METATHEOREM: remove the use of choice in Completeness

[codyroux]

Is your feature request related to a problem? Please describe.
Sadly, we use choice in the proof of completeness, to pick a substitution which "lifts" an interpretation into the free magma quotiented by the laws.

equational_theories/equational_theories/Completeness.lean

Line 106 in e56c7bc

theorem PhiAsSubst_aux {α β γ} (Γ : Ctx α) (φ : β → FreeMagmaWithLaws γ Γ) :

Describe the solution you'd like
Ideally, we'd determine whether that use of choice is required (I strongly suspect that it is not) and remove it if possible. It's likely some use of the excluded middle are unavoidable though.

Describe alternatives you've considered
The alternative here is to do nothing.

Additional context
Here is a gorgeous proof of the same (slightly more general, actually) theorem in Agda by Andreas Abel. One could simply carry out an identical proof. https://www.cse.chalmers.se/~abela/agda/MultiSortedAlgebra.pdf

[teorth]

While not essential to the rest of the project (at least, not yet), this is an aesthetically nice improvement to the proof, so if you want to volunteer for this project, be my guest. (It seems that you could also help get the ball rolling on formalizing the abstract nonsense chapter as well, which is a bit more tied to the rest of the project, so you could consider directing effort to that direction instead in the near-term. Of course it is up to you.)

[codyroux]

I'm having a rough work week, but if it's still up for grabs after I'd be happy to.

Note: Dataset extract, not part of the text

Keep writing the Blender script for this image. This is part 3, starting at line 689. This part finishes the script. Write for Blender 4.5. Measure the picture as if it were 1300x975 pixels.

I should note that the Abel exercise doesn't actually trivially solve the problem (I now realize): it works in setoids rather than quotient types, so the "get a representative" function is trivially constructive: it's the identity. In some sense it proves something weaker: the models in which equality is an arbitrary relation are complete.

I'll have to take a closer look at the proof.